Au cours de la réunion de la commission mixte paritaire, nous avons acté notre désaccord sur ce texte et l’impossibilité de trouver tout compromis avec les députés. Le texte qui nous a été transmis par l’Assemblée nationale à l’issue de la nouvelle lecture est donc sensiblement le même que celui qu’a examiné le Sénat au cours de l’été.

En effet, les députés ont jugé bon de ne pas entrer dans le détail de notre travail, préférant une approche dogmatique, balayant les apports du Sénat d’un revers de la main en les caricaturant grossièrement et agitant des chiffons rouges sur le logement social, par exemple.

Justement, confronté à de nouvelles mesures démagogiques en matière de logement social, le Sénat a proposé de nombreux assouplissements portant sur les lois SRU ou ALUR, notamment. Il a cherché à les adapter à la réalité de nos territoires, sans jamais imposer la suppression des dispositifs existants ni exiger l’exonération des sanctions.

Je déplore le manque de réflexion de l’Assemblée nationale à propos d’une mesure pragmatique et réaliste, celle du contrat d’objectifs et de moyens passé entre le maire et le préfet pour atteindre les objectifs de construction de logements sociaux. Cette disposition aurait permis de combattre les difficultés constatées en matière d’habitat dans les départements les plus tendus.

De plus, la création de ce contrat aurait contribué à envoyer un signal fort : il permet enfin de tenir compte des spécificités de chaque territoire, alors même que les obligations actuellement inscrites dans la loi sont intenables, ainsi qu’en témoignent régulièrement les maires. Du reste, ces derniers n’ont pas à être montrés du doigt au seul prétexte que quelques-uns d’entre eux, peu nombreux, s’affranchiraient de tout effort en matière de construction de logements sociaux.

Si nos positions sont irréconciliables, c’est que notre constat n’est pas le même. Le raisonnement du Sénat se distingue par un souci de réalisme. En effet, il nous semble temps de mettre fin à une politique du logement essentiellement comptable et bien trop idéologique, qui s’appuie sur l’obligation faite aux collectivités de respecter des quotas excessifs et contre-productifs !

Bien loin d’entretenir la défiance, notre conception se distingue par la volonté d’aider des élus courageux, qui se mobilisent face à toujours plus de sanctions, malgré un arsenal important d’obligations et de contraintes. À Nice, par exemple, nous avons construit plus de 4 200 logements sociaux entre 2010 et 2015, bien que l’objectif fixé par la loi SRU soit inatteignable sur notre territoire, et ce au regard des contraintes géographiques, du plan de prévention des risques d'inondation, de la loi Littoral, de la loi Montagne, de la zone antisismique…

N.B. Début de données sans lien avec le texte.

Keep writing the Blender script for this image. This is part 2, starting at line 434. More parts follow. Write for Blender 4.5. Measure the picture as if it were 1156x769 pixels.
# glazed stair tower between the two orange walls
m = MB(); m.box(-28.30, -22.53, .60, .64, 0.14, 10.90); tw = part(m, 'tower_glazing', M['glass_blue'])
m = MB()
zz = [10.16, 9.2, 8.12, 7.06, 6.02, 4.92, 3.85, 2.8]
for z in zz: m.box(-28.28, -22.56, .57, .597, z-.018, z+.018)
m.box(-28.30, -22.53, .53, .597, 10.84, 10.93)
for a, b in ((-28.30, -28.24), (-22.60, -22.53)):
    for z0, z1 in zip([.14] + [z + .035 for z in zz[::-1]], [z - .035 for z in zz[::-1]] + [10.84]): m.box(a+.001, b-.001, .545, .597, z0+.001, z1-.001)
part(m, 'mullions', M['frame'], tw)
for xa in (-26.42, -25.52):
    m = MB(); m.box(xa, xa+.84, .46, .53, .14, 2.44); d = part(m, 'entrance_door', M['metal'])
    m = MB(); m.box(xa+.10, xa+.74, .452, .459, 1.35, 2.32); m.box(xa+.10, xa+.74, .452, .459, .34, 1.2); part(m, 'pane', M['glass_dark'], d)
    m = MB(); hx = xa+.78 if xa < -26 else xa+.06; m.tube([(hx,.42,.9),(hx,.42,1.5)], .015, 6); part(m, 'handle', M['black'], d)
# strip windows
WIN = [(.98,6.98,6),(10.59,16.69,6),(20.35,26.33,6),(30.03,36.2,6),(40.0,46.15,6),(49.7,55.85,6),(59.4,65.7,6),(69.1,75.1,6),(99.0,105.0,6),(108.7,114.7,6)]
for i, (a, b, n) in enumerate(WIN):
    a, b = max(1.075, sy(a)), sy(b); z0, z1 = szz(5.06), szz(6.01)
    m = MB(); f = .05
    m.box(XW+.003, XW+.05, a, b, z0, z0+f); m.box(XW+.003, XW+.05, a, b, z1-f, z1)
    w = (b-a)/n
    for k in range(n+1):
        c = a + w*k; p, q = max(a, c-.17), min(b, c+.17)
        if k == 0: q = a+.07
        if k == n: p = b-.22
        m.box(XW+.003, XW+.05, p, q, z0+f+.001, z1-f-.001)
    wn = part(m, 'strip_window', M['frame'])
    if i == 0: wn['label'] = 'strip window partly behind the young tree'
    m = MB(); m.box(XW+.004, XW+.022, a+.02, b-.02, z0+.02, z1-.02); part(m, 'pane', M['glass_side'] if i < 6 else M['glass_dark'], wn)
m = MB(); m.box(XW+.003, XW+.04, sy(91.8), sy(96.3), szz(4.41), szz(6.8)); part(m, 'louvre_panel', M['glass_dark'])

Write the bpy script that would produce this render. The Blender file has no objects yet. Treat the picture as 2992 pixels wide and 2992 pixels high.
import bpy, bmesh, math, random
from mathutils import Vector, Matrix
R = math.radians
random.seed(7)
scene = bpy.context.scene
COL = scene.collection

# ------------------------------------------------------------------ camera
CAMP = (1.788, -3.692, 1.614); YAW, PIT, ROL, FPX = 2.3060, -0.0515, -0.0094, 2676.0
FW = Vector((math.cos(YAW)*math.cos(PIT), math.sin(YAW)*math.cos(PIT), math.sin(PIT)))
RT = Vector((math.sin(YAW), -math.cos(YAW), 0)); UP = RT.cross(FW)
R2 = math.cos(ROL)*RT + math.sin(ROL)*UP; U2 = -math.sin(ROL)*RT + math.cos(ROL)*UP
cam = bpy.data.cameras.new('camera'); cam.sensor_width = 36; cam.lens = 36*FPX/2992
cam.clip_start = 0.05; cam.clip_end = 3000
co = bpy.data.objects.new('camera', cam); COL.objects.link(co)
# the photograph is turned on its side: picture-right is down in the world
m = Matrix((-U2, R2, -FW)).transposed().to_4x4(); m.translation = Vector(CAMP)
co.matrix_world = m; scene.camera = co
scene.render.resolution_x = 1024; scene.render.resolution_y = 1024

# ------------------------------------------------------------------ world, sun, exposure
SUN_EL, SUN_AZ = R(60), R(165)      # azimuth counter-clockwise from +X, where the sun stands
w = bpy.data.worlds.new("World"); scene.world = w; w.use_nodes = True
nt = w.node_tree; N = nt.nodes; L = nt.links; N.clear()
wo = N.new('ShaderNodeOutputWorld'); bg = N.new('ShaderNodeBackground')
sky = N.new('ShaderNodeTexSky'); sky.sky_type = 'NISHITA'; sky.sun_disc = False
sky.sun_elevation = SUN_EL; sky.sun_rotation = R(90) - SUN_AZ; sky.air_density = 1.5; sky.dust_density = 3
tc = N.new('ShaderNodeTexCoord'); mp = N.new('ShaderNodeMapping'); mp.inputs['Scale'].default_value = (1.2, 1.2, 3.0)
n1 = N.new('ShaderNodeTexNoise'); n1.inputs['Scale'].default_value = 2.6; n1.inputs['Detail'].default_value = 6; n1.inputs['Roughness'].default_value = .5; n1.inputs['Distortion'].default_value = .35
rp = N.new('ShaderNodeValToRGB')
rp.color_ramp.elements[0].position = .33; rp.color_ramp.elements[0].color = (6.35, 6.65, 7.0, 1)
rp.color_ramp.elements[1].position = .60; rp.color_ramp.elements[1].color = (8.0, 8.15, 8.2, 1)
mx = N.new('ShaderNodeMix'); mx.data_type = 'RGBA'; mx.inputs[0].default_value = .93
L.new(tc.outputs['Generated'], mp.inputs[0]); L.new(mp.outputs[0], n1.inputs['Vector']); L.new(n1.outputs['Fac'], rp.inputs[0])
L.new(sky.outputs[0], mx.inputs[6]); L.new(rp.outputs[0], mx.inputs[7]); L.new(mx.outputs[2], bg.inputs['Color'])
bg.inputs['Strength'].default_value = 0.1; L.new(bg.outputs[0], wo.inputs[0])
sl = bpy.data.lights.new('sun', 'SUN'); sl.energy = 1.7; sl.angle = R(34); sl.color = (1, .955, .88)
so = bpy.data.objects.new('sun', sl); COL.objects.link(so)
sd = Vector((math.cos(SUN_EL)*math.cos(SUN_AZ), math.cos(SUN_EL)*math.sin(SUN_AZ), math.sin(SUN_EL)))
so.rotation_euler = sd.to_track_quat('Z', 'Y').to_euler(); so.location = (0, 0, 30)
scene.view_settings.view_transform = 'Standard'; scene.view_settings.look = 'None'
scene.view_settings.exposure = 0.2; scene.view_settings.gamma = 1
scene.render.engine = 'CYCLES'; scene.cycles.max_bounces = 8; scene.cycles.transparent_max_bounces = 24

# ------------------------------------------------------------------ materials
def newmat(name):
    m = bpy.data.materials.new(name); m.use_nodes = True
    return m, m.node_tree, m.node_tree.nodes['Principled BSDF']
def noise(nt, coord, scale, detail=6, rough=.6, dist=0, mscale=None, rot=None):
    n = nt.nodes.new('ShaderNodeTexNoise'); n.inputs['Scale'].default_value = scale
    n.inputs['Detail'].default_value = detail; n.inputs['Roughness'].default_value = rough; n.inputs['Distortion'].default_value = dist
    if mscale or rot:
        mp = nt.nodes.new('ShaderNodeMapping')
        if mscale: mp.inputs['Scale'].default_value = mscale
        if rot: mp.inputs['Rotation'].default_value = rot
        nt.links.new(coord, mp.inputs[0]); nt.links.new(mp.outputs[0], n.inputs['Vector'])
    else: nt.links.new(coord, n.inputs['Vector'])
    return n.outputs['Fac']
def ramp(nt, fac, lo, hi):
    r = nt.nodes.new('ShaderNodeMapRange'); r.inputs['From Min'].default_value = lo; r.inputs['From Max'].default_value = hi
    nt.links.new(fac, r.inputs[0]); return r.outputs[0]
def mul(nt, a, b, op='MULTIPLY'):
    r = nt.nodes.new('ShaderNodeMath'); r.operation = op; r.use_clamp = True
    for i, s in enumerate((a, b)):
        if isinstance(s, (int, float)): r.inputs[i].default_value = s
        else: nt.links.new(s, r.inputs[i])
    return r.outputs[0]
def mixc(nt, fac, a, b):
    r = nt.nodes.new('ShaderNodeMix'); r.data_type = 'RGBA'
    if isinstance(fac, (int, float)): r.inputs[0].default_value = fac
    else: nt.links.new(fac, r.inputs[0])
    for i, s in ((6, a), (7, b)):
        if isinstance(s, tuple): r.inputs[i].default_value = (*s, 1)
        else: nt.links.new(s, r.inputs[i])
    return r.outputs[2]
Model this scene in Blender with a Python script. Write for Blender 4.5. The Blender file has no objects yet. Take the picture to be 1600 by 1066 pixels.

Certes, compte tenu des efforts consentis ces dernières années, la ville et la métropole ne paient plus de pénalités. Toutefois, ce n’est en rien le résultat du triomphe de la contrainte ou de la menace, mais bien le fruit du volontarisme politique, de notre résolution à faire en sorte que chacun de nos concitoyens puisse avoir accès à un logement abordable sur tous les segments du marché du logement.

Contrairement au Sénat, qui a adopté un texte équilibré permettant de passer d’une logique de sanction où l’État demande aux élus locaux de pallier l’inefficacité des politiques publiques nationales en matière de logement à une logique contractuelle, programmatique et pragmatique, où l’État accompagnerait les élus pour les aider à atteindre des objectifs adaptés, l’Assemblée nationale a préféré voter un texte déconnecté, inapplicable et, une nouvelle fois, conçu et appréhendé depuis Paris, très loin de ce qu’il ambitionnait, c’est-à-dire refaire société à travers l’égalité des chances et la mixité sociale dans l’habitat !

Dès lors que le logement est l’un des premiers motifs d’inquiétude pour bon nombre de nos concitoyens, il ne nous paraît pas opportun de rigidifier davantage la loi ou de détourner les élus de leurs prérogatives, d’autant plus que les solutions les plus adaptées se trouvent très souvent au niveau de nos territoires et devraient s’articuler avec les décisions locales, que ce soit en matière d’urbanisme, de transports ou de services.

Mes chers collègues, vous l’avez compris, je ne compte pas dresser la liste exhaustive de tous nos points de désaccord, car nos divergences sont bien trop nombreuses et trop profondes.

Il nous paraît désormais inutile de poursuivre un dialogue à sens unique. C’est pourquoi nous vous soumettons, M. le président de la commission spéciale, Mme la rapporteur Françoise Gatel et moi-même, une motion tendant à opposer la question préalable.